In applying her colorful imagination to George Eliot's 1876 classic, "Daniel Deronda," British writer Diana Souhami moves the spotlight from the character of Deronda to that of Gwendolen Harleth, the alluring young woman who loves him intensely. Written as Gwendolen's unsent letter to Deronda, Souhami's work portrays Gwendolen as a beautiful, vain and complex woman caught in the shackles of fate.

Not only is "Gwendolen" replete with unexpected plot twists and turns, it also is an exhaustive and credible character sketch of an upper-class Victorian woman trying to find happiness for herself and her family.

"I wanted … that my life should be pleasant, that I should star at parties, be victorious at the Archery Club, applauded at the piano, and admired on horseback."

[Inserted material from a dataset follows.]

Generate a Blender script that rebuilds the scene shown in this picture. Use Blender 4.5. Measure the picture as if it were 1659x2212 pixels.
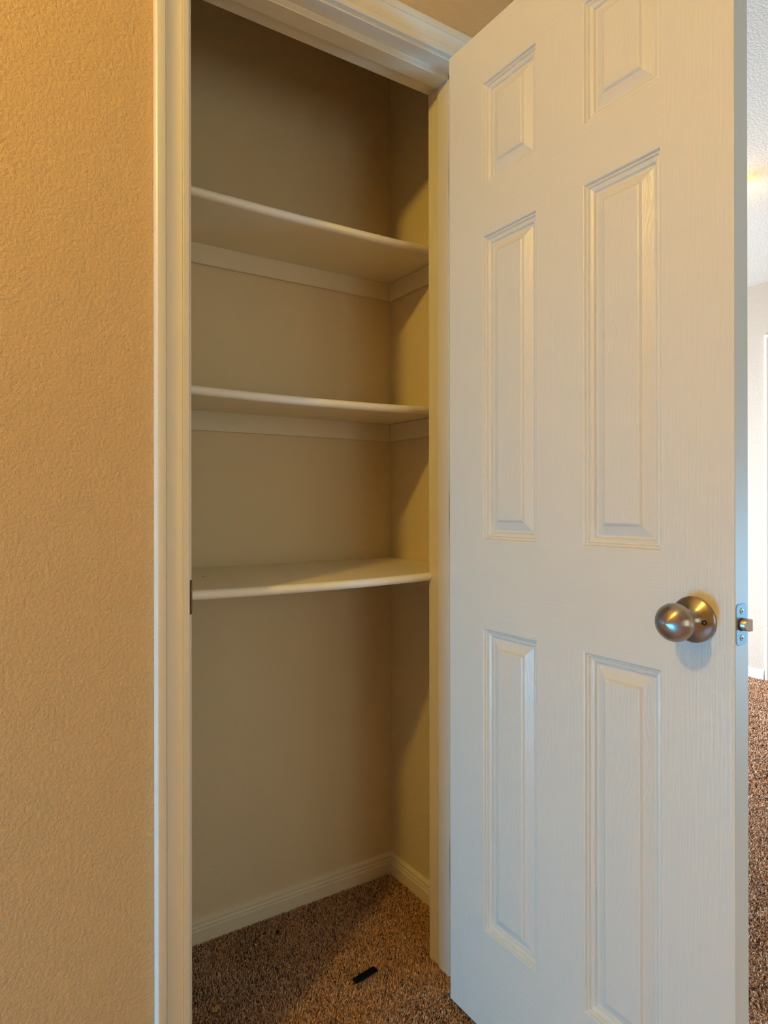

As the novel opens, Gwendolen and Deronda have already met for the first time: He catches her eye disapprovingly as she plays roulette at the Kursal in Germany. Back in rural England, a financial calamity befalls Gwendolen's family, leaving her, her widowed mother and four half-sisters virtually penniless. As the eldest, she feels responsible for providing a roof over their heads.

Souhami cleverly allows Gwendolen to bare her soul in the course of the long letter to Deronda, a tactic that endears Gwendolen to the reader. For example: "I have always been afraid to hear about the indifference of the universe, my own insignificance, the casual inevitability of death, and the caprice of chance."

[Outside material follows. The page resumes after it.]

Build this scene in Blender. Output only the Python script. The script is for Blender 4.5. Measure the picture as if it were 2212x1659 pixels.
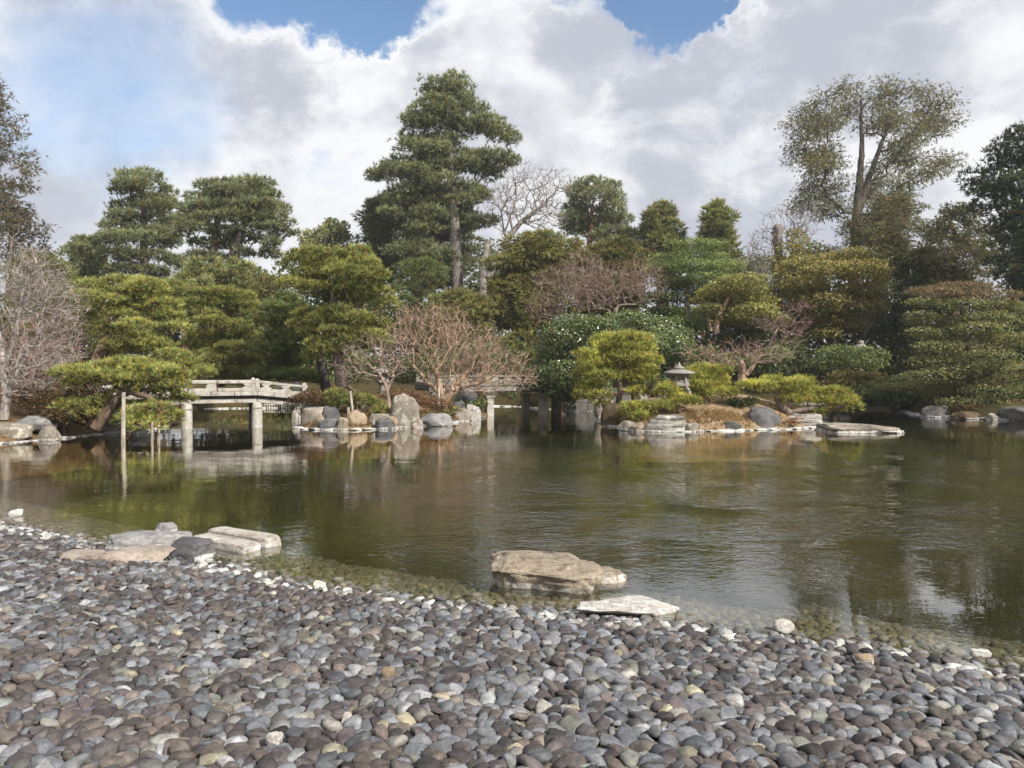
import bpy, bmesh, math, random, time
import numpy as np
from mathutils import Vector, noise as mnoise
T0 = time.time()
R = math.radians
scene = bpy.context.scene
for _o in list(bpy.data.objects):
    bpy.data.objects.remove(_o)

# ------------------------------------------------------------------ camera
CAM_Z = 2.0                    # eye height above the water of the pond
F = 1661.0                     # focal length in units of a 2212 px wide picture
PITCH = math.atan((829.5 - 790.0) / F)
cam_data = bpy.data.cameras.new("camera")
cam_data.sensor_width = 36.0
cam_data.lens = 36.0 * F / 2212.0
cam_data.clip_start = 0.05
cam_data.clip_end = 3000.0
cam = bpy.data.objects.new("camera", cam_data)
scene.collection.objects.link(cam)
cam.location = (0, 0, CAM_Z)
cam.rotation_euler = (math.pi / 2 - PITCH, 0, 0)
scene.camera = cam
scene.render.resolution_x, scene.render.resolution_y = 1024, 768

# ------------------------------------------------------------------ sky
SUN_AZ, SUN_EL = 133.0, 38.0   # degrees clockwise from the view direction (+Y), and above the horizon
world = bpy.data.worlds.new("World")
scene.world = world
world.use_nodes = True


class NT:
    """small helper round a node tree"""
    def __init__(self, tree):
        self.t = tree
        tree.nodes.clear()

    def n(self, kind, **kw):
        nd = self.t.nodes.new(kind)
        for k, v in kw.items():
            if k.startswith("i_"):
                nd.inputs[k[2:].replace("__", " ")].default_value = v
            else:
                setattr(nd, k, v)
        return nd

    def l(self, a, b):
        self.t.links.new(a, b)

    def val(self, sock, v):
        if hasattr(v, "links"):
            self.l(v, sock)
        else:
            sock.default_value = v

    def math(self, op, a, b=0.0, c=0.0, clamp=False):
        nd = self.t.nodes.new("ShaderNodeMath")
        nd.operation = op
        nd.use_clamp = clamp
        self.val(nd.inputs[0], a)
        self.val(nd.inputs[1], b)
        self.val(nd.inputs[2], c)
        return nd.outputs[0]

    def vmath(self, op, a, b=(0, 0, 0)):
        nd = self.t.nodes.new("ShaderNodeVectorMath")
        nd.operation = op
        self.val(nd.inputs[0], a)
        if op == "SCALE":
            self.val(nd.inputs["Scale"], b)
        else:
            self.val(nd.inputs[1], b)
        return nd.outputs["Value"] if op in ("DOT_PRODUCT", "LENGTH", "DISTANCE") else nd.outputs[0]

    def smooth(self, x, a, b, lo=0.0, hi=1.0):
        nd = self.t.nodes.new("ShaderNodeMapRange")
        nd.interpolation_type = "SMOOTHSTEP"
        self.val(nd.inputs[0], x)
        for i, v in zip((1, 2, 3, 4), (a, b, lo, hi)):
            self.val(nd.inputs[i], v)
        return nd.outputs[0]

    def mix(self, f, a, b, blend="MIX"):
        nd = self.t.nodes.new("ShaderNodeMix")
        nd.data_type = "RGBA"
        nd.blend_type = blend
        self.val(nd.inputs[0], f)
        for s, v in ((nd.inputs[6], a), (nd.inputs[7], b)):
            if hasattr(v, "links"):
                self.l(v, s)
            else:
                s.default_value = (*v, 1.0) if len(v) == 3 else v
        return nd.outputs[2]

    def noise(self, vec, scale, detail=4.0, rough=0.5, dist=0.0, color=False):
        nd = self.t.nodes.new("ShaderNodeTexNoise")
        nd.inputs["Scale"].default_value = scale
        nd.inputs["Detail"].default_value = detail
        nd.inputs["Roughness"].default_value = rough
        nd.inputs["Distortion"].default_value = dist
        if vec is not None:
            self.l(vec, nd.inputs["Vector"])
        return nd.outputs["Color" if color else "Fac"]


def build_sky():
    g = NT(world.node_tree)
    out = g.n("ShaderNodeOutputWorld")
    bg = g.n("ShaderNodeBackground")
    sky = g.n("ShaderNodeTexSky", sky_type="NISHITA", sun_disc=False)
    sky.sun_elevation = R(SUN_EL)
    sky.sun_rotation = R(SUN_AZ)
    sky.air_density = 1.0
    sky.dust_density = 0.5
    sky.ozone_density = 2.0
    d = g.n("ShaderNodeTexCoord").outputs["Generated"]
    blue = g.vmath("SCALE", sky.outputs[0], 0.128)
    hs = g.n("ShaderNodeHueSaturation")
    hs.inputs["Saturation"].default_value = 1.05
    g.l(blue, hs.inputs["Color"])
    blue = hs.outputs[0]
    # clouds: billows of noise over the whole dome
    st = g.n("ShaderNodeMapping")
    st.inputs["Scale"].default_value = (1.0, 1.0, 1.5)
    g.l(d, st.inputs["Vector"])
    st = st.outputs[0]
    wv = g.noise(st, 3.0, 3.0, 0.55, color=True)
    wv = g.vmath("SCALE", g.vmath("SUBTRACT", wv, (0.5, 0.5, 0.5)), 0.16)
    p = g.vmath("ADD", st, wv)
    n1 = g.noise(p, 3.4, 9.0, 0.55)
    fine = g.noise(p, 11.0, 9.0, 0.62)
    cover = g.math("ADD", g.math("MULTIPLY", n1, 0.62), g.math("MULTIPLY", fine, 0.38))
    cover = g.math("ADD", cover, 0.16)

    wd = g.noise(d, 5.0, 9.0, 0.66, color=True)
    dw = g.vmath("NORMALIZE", g.vmath("ADD", d, g.vmath("SCALE", g.vmath("SUBTRACT", wd, (0.5, 0.5, 0.5)), 0.26)))

    def toward(u, v, rad, k, inner=0.2):
        v3 = Vector(((u - 1106) / F, 1.0, (790 - v) / F)).normalized()
        dt = g.vmath("DOT_PRODUCT", dw, tuple(v3))
        return g.smooth(dt, math.cos(R(rad)), math.cos(R(rad * inner)), 0.0, k)
    # gaps in the cloud cover where the blue shows
    for (u, v, rad, k) in ((560, -120, 7.0, 0.25), (700, -70, 5.6, 0.25), (790, -10, 3.8, 0.22), (900, -110, 6.0, 0.22), (1500, 5, 4.2, 0.27), (1440, -90, 6.0, 0.22), (1488, 70, 3.8, 0.24)):
        cover = g.math("SUBTRACT", cover, toward(u, v, rad, k))
    mask = g.smooth(cover, 0.415, 0.61)
    # thin veil at the left where the sky glimmers through
    veil = g.math("MAXIMUM", toward(235, 220, 8.5, 0.62), toward(120, 380, 8.0, 0.50))
    veil = g.math("MULTIPLY", veil, g.smooth(n1, 0.62, 0.40))
    mask = g.math("MULTIPLY", mask, g.math("SUBTRACT", 1.0, veil))
    # shade inside the clouds
    n2 = g.noise(g.vmath("ADD", p, (3.7, 1.2, 0.35)), 2.4, 9.0, 0.56)
    n3 = g.noise(g.vmath("ADD", p, (0.8, 7.2, 2.35)), 6.0, 9.0, 0.6)
    t = g.math("ADD", g.math("MULTIPLY", n2, 0.62), g.math("MULTIPLY", n3, 0.38))
    t = g.math("ADD", t, g.smooth(cover, 0.50, 0.72, -0.11, 0.04))
    for (u, v, rad, k) in ((545, 190, 5.0, 0.055), (1480, 300, 7.0, 0.08), (1330, 180, 5.0, 0.05)):
        t = g.math("ADD", t, toward(u, v, rad, k))
    for (u, v, rad, k) in ((760, 120, 4.0, 0.07), (1080, 40, 5.0, 0.07), (450, 520, 7.0, 0.07), (1280, 520, 6.0, 0.06)):
        t = g.math("SUBTRACT", t, toward(u, v, rad, k))
    dark = g.smooth(t, 0.40, 0.585)
    cloud = g.mix(dark, (0.77, 0.775, 0.79), (0.43, 0.45, 0.515))
    col = g.mix(mask, blue, cloud)
    # pale haze towards the horizon
    sep = g.n("ShaderNodeSeparateXYZ")
    g.l(d, sep.inputs[0])
    hz = g.smooth(sep.outputs[2], 0.0, 0.30, 0.45, 0.0)
    col = g.mix(hz, col, (0.565, 0.59, 0.635))
    g.l(col, bg.inputs["Color"])
    bg.inputs["Strength"].default_value = 1.0
    g.l(bg.outputs[0], out.inputs[0])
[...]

Thanks to her connection to an aristocratic uncle, Gwendolen continues to move in high social circles. Riding and archery shape her days. She is clearly full of herself. "Being so much admired and so often told I was beautiful set me apart. I liked to be the center of attention, in control, and to have the last word. I came to see my beauty as a kind of genius, an accomplishment of my own doing."

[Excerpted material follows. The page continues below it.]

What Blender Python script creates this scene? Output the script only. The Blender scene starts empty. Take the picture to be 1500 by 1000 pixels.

Along with the notion of life's unfairness, a prominent theme in Souhami's book is "women as chattel." Gwendolen believes that for survival, marriage is her only choice. "My natural gifts were the length of my legs, the curve of my breasts, the whiteness of my teeth, the wave of my hair and the slant of my eyes."

Knowing she has no other option, she accepts the marriage proposal of one Henleigh Mallinger Grandcourt, an immensely wealthy aristocrat, a man "who said little and exuded self-importance." She knows of the criminality in his past and the disagreeable rumors about his mistreatment of women. Soon after the wedding Gwendolen is writing: "Every bit of him is hideous to me. I hate him with a force stronger than my love for you [Deronda]."

In reinventing Eliot's classic, Souhami gives us a delightful work of fiction. It is not necessary to tackle "Daniel Deronda" before reading "Gwendolen."

Katherine Bailey is a book critic in Bloomington.